Thursday,  November 20, 2014

Ends and Odds

So there I was last week, taking a last run around the field out front of The Freehold — to make it look kempt for the winter, and give any snow we might get a nice surface to cover — and on the second circuit, in the lowest part of the field, the mower ... stops.

The engine was still running. The cutting deck was still operating. The mower simply wasn’t moving anymore.

I’d chosen the day because it was going to be rainy soon and I didn’t want to be trying to drive around on wet ground. Instead, I had to leave the mower sitting there, first to get rained on, and then waiting until the ground had firmed up again.

It’s not a gigantic piece of equipment, but it is a riding mower — and being a ZTR it has a lower profile than your standard Hank Hill lawn tractor. My soon-to-be-53-year-old back isn’t fit to push this thing from a low spot all the way back to the driveway, and bringing the trailer to it wasn’t going to do any good because the ramp incline was going to be even steeper than usual in this spot.

I wound up using a cargo strap, with one hook on a long bolt under the front of the mower, and the strap wrapped multiple times around my car’s towing hitch and the other hook hung in a hook loop on the receiver. I never actually thought it would work (I was sure something would pop loose, or the strap might fail) but I got the mower into the front yard proper and placed the trailer on a slope where the loading ramp wouldn't be so steep. I still needed a hand getting it up the ramp even so, but first thing in the morning this machine is headed for the repair shop to fix whatever’s wrong with it and get new blades while it’s there.

I got a lot of practice backing up with that trailer today.

By the time I get the mower back, the erstwhile Castle McGehee will (knock on wood) have new owners; closing is just before Thanksgiving.

Update, next afternoon: I was wrong; they fixed the mower the same day.

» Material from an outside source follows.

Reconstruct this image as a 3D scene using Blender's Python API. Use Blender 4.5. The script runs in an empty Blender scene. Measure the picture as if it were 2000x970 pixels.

What a difference it makes taking it in in November instead of April.

[Originally posted on my static HTML home page when I "wasn't" blogging. Republished to this blog May 10, 2017 for reference.]

Saturday,  August 2, 2014

This must be how the TV detectives do it

Those who have read Murder in Coweta County or seen the TV movie starring Johnny Cash and Andy Griffith will remember Mayhayley Lancaster, the backwoods fortune teller who helped Coweta County Sheriff Lamar Potts solve the 1948 murder of Wilson Turner.

My mother-in-law recently read the book, and not being from around here she was impressed at how many local place names she recognized. For example, the crime scene was at a tourist camp in Moreland, a few miles south of Newnan, where U.S. 29 and U.S. 27A part ways in their separate southward travels. The orange structure still standing at the site’s southwest edge may date from when the tourist camp was still there.

As for Mayhayley, a recent edutainment TV segment on the case prompted me to look for information about her, and the most easily obtained datum was her burial site, the cemetery at Caney Head Methodist Church in Heard County, a few miles northwest of Franklin. The church flourishes still, and can be found from Franklin by taking Georgia 100 to Roosterville Road, thence to the fading Roosterville itself where an unwary passer-through will miss Caney Head Road if he doesn’t spot the church sign at the intersection to his left. Like I did at first.

Mayhayley’s gravesite is on the side of the cemetery nearest the road, a bit more than halfway from the church to the end of the fenced area. It’s a Lancaster family plot with a few other graves there including that of a Confederate veteran whom we took to have been her father.

In my reading I had also found a description of the house she lived in during her later years, with a sister who took care of her. That and some related family names led us right to the place. We only drove by — it seems to be occupied still — and I won’t give details on how to find it. Even so, anyone sufficiently motivated ought to have little trouble finding the clues and piecing them together.

I don’t know whether the current residents have any relationship to Mayhayley or any desire to talk to strangers about the house’s history, and since this hunt was a spur-of-the-moment inspiration I don’t plan on trying to contact them.

[Originally posted on my static HTML home page when I "wasn't" blogging. On a more recent drive-by of Mayhayley's house it appeared to be vacant.]